- [Problem]: For the data below, report the number of lines that contain the string "scene" and nothing else.

[BEGIN Material]

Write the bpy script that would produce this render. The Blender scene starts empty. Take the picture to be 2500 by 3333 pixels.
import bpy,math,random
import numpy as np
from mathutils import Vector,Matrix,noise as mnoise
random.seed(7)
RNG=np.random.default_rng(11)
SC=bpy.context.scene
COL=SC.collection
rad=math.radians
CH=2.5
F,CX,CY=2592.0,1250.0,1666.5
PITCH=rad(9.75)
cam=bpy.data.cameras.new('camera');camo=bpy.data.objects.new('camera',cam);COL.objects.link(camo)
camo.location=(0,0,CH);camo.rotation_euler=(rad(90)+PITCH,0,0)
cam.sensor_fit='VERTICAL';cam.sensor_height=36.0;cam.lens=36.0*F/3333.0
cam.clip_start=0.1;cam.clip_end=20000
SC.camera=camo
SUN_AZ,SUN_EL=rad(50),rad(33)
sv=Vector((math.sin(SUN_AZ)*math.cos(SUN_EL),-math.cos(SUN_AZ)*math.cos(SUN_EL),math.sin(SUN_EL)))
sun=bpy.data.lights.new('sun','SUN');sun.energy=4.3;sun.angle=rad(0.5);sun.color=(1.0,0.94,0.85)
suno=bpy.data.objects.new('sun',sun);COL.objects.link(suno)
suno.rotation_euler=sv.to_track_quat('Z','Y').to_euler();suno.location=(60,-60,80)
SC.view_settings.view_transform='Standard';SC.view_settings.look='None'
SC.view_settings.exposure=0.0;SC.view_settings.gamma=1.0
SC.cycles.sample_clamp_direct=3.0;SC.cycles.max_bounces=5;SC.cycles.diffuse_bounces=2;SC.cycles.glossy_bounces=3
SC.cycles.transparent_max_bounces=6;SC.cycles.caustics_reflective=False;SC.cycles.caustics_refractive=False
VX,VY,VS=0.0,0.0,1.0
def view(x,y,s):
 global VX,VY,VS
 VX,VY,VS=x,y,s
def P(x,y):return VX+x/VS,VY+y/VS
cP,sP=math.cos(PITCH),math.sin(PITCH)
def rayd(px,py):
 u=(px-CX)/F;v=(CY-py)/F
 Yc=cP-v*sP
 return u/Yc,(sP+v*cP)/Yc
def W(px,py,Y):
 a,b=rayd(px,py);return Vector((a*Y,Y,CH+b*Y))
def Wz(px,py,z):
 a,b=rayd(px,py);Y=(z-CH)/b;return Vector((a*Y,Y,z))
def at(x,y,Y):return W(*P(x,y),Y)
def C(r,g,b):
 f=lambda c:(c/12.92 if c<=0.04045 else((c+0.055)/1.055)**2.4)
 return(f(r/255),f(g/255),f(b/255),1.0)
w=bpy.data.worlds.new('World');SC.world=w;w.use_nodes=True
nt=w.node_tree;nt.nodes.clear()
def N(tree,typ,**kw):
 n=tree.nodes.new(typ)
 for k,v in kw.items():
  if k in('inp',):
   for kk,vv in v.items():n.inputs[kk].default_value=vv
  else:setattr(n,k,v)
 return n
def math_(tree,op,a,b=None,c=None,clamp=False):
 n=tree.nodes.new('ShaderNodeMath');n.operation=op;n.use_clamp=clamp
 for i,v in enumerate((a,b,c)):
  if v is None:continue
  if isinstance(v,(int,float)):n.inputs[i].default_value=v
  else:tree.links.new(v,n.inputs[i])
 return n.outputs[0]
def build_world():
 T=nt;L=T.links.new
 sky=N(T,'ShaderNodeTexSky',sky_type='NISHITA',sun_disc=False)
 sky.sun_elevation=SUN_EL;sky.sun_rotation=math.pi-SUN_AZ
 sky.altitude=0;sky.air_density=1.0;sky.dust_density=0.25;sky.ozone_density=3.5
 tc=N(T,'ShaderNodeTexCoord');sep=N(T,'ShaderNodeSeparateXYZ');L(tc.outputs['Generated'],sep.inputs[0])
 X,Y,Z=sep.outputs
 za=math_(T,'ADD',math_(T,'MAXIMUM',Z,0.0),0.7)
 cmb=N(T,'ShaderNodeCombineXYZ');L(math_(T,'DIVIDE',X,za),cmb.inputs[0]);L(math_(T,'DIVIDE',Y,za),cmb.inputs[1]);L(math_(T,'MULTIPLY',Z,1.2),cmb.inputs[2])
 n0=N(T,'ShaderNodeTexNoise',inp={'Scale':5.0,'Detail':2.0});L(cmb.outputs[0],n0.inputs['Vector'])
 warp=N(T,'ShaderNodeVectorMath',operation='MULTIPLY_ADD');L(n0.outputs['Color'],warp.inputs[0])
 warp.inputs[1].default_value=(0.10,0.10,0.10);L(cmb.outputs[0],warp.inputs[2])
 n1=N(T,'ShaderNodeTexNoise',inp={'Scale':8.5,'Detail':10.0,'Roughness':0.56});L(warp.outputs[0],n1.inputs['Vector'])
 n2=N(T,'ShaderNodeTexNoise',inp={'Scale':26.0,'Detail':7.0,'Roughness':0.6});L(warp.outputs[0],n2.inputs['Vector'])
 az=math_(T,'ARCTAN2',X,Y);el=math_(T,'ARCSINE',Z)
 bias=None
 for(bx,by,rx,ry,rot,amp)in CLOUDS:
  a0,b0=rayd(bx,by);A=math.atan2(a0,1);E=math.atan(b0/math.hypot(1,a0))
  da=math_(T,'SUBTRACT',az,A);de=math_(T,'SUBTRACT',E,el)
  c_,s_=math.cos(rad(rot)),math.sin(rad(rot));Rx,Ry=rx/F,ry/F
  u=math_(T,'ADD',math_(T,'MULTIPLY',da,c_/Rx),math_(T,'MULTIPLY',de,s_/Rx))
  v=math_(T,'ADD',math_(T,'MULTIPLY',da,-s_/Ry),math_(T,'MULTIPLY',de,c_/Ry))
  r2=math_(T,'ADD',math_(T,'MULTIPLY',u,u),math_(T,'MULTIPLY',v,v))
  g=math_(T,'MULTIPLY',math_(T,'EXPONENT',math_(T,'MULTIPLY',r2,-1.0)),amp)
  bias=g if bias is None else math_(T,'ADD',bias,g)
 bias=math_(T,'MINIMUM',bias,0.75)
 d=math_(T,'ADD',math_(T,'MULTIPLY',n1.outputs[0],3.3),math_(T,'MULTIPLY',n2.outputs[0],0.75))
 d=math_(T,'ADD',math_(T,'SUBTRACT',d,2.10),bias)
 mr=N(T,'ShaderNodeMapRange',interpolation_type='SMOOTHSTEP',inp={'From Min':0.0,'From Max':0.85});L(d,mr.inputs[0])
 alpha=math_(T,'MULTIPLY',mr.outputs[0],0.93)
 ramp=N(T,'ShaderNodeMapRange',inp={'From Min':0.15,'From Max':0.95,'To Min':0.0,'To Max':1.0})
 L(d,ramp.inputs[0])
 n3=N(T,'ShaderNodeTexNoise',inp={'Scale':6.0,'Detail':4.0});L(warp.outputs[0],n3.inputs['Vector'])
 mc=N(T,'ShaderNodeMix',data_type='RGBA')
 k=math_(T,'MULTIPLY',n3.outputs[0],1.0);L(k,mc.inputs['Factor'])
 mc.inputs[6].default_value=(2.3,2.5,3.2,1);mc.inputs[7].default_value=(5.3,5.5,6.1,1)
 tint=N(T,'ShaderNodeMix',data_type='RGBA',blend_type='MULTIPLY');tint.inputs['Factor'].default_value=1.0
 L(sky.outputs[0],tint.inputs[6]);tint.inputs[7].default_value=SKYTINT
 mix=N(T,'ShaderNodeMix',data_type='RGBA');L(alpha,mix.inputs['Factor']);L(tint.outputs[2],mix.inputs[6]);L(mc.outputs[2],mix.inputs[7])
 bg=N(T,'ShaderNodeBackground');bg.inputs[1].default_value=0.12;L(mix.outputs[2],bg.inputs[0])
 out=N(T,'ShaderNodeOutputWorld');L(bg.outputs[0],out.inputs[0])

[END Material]

- [Exercise answer]: 2